The last item: if it hasn't yet been noticed, you can't take advantage of the CD on Shabbat. If every nation were to put its culture on digital media, there would remain "one nation separate from all the others" that, even in the digital age, would retain printed books (for study on Shabbat).

Re: the Future of the Encyclopedia

It seems that even in the future, the ET will be published in book form (for we are the people of the Book). The rustle of turning pages and the physical contact with them cannot be preserved through any advanced technology. However the transfer of the encyclopedia to CD should allow it to strike out in new directions. For example, the encyclopedia is dependent on preparation of volumes in some linear (e.g. alphabetical) order, this arbitrary ordering should not henceforth be a limitation: if the entry "Shabbat" is ready, one need not wait 20 more years until all the preceding volumes are published. The material can be placed on CD, thus resolving a very common problem encyclopedia editors face.

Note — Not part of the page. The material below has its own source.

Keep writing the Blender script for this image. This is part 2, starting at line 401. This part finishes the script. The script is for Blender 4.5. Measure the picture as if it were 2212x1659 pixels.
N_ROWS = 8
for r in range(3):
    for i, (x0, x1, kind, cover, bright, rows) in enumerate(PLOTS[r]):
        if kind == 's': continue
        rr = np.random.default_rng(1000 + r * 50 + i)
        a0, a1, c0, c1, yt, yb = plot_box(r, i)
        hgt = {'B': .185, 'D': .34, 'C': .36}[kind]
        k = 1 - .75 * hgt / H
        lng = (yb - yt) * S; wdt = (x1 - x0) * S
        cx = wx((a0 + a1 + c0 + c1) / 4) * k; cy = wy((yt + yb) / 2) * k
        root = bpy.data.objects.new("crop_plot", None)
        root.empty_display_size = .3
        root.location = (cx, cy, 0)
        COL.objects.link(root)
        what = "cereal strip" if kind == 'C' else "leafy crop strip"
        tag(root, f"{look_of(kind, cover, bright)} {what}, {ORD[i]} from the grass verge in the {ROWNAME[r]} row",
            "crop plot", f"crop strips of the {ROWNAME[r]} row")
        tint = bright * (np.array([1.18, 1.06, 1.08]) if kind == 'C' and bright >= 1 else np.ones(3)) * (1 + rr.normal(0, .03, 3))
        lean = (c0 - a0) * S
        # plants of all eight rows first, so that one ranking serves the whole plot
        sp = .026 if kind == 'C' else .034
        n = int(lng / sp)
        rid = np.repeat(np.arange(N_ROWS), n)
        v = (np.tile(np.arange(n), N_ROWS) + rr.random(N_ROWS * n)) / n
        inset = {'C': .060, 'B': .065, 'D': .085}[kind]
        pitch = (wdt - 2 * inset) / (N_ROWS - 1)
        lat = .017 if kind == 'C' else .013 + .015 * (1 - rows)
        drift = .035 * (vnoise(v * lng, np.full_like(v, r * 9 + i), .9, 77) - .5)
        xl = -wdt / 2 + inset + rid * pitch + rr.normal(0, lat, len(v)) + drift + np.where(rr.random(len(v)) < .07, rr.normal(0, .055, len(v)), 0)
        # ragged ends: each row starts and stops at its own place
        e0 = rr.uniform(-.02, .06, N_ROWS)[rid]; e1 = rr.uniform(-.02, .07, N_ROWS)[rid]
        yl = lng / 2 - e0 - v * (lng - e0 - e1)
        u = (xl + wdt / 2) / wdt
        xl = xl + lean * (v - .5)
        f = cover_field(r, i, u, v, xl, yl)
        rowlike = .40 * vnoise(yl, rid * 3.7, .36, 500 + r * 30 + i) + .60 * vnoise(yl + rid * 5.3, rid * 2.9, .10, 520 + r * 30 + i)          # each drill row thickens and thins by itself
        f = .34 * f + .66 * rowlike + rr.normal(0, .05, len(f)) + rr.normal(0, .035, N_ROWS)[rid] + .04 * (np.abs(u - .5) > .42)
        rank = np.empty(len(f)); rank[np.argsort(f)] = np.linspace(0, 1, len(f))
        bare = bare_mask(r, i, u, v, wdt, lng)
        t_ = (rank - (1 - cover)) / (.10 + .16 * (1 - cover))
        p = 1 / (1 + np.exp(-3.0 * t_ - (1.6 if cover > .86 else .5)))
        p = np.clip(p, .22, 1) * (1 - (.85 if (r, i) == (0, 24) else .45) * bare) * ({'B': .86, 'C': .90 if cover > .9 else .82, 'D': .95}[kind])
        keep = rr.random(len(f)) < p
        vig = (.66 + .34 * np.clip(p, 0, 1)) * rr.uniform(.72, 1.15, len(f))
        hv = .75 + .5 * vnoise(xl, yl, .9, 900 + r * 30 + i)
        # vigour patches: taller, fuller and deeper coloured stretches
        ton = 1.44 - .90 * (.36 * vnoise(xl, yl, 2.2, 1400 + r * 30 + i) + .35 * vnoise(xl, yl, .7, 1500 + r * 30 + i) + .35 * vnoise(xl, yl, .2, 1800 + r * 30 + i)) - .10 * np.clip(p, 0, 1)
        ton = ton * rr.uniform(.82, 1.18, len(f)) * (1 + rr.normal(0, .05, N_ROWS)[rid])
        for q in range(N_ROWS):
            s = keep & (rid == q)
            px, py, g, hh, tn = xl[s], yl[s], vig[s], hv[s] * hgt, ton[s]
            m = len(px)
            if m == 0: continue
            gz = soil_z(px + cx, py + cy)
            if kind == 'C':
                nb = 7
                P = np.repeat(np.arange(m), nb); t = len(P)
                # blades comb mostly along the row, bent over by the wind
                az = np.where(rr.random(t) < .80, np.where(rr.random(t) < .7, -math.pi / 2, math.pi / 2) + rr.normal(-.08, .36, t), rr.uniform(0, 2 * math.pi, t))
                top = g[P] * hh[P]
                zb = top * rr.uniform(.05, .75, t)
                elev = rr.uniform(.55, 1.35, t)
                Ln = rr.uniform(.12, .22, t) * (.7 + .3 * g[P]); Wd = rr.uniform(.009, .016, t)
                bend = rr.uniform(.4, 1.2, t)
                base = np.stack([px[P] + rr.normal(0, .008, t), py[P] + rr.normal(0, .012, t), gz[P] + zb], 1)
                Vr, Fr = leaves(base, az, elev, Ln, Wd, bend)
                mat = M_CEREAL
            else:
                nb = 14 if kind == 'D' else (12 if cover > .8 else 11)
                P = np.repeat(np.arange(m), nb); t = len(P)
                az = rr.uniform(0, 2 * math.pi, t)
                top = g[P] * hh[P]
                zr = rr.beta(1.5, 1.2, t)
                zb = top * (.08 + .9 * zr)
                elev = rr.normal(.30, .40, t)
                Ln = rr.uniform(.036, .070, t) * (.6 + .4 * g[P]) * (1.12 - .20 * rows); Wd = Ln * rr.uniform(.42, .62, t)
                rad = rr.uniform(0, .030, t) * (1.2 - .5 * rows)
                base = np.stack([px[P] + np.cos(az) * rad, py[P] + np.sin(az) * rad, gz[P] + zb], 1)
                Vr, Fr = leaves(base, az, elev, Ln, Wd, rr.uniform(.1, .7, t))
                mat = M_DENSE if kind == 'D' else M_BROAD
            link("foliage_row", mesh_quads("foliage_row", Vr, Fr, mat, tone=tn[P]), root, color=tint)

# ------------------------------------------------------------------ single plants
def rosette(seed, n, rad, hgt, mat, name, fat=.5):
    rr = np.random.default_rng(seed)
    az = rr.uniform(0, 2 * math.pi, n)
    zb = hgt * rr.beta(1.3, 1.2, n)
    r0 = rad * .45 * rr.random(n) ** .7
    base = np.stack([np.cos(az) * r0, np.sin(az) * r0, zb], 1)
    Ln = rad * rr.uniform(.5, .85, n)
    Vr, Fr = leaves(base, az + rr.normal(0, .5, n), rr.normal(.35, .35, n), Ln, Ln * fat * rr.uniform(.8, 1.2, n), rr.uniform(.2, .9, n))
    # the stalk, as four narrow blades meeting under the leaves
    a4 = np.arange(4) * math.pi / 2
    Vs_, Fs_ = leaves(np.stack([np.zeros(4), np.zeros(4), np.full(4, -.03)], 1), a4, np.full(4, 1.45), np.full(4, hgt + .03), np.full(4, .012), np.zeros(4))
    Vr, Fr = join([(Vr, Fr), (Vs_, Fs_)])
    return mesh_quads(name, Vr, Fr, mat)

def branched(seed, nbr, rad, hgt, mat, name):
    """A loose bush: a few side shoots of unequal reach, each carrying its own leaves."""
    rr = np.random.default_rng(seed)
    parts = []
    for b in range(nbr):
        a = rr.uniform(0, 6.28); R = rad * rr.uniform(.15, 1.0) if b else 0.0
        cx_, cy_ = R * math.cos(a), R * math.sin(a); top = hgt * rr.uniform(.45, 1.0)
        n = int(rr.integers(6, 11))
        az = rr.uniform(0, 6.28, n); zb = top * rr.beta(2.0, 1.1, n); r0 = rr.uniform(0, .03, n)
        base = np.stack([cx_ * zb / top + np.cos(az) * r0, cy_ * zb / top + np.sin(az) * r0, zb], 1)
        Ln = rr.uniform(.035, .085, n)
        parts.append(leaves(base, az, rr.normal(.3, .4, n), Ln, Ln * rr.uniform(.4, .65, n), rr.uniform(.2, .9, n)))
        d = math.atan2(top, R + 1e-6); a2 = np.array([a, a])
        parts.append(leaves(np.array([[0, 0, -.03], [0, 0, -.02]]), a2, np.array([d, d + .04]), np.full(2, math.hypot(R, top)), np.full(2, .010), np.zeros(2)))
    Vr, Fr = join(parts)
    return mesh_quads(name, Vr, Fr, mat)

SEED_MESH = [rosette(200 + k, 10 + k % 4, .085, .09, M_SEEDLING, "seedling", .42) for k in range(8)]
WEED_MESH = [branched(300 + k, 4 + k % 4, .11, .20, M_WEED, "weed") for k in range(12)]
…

In addition, if the first version the CD presents the printed material with its deficiencies, from here on out it will be possible to "print" all the changes and emendations (e.g. "Eretz Yisrael" in volume 2), incredibly cheaply in time (in the order of 1-2 years) and money, in a second edition.


The deficiencies that were pointed out in the course of this article are basically matters of interface, not content. Whereas a review of the Encyclopedia Britannica (in the last issue) focused criticism on its content, here the matter is technical, not substantive. This is, of course, the first edition, one which we all hope will lead to further ones.

The essence of the ET and its value as an enclosed storehouse of Torah and law have been enhanced by the transfer from analog (paper expression of Oral Law) to numeric media. It is now possible to search for specific law, to study and copy from it in a way that has been impossible to date. Objectively, placing the ET on CD-ROM is a new rung in the compilation of the Oral Law, a mountain peak higher than those journeying towards it had imagined. The ET CD has preserved the scent of Torah and the style of the encyclopedia, together with the use of the digital media for information retrieval that had been unavailable till now in the paper medium.

It is probably too much to expect that anyone -- whether otherwise preoccupied or a yeshivah student -- would closely study each of the 22 volumes of the ET. But now it is possible to access the "entire Torah" (OK, only the portion published to date) while gaining a new understanding of the phrase, "Happy is he who arrives with his Talmud in his hand".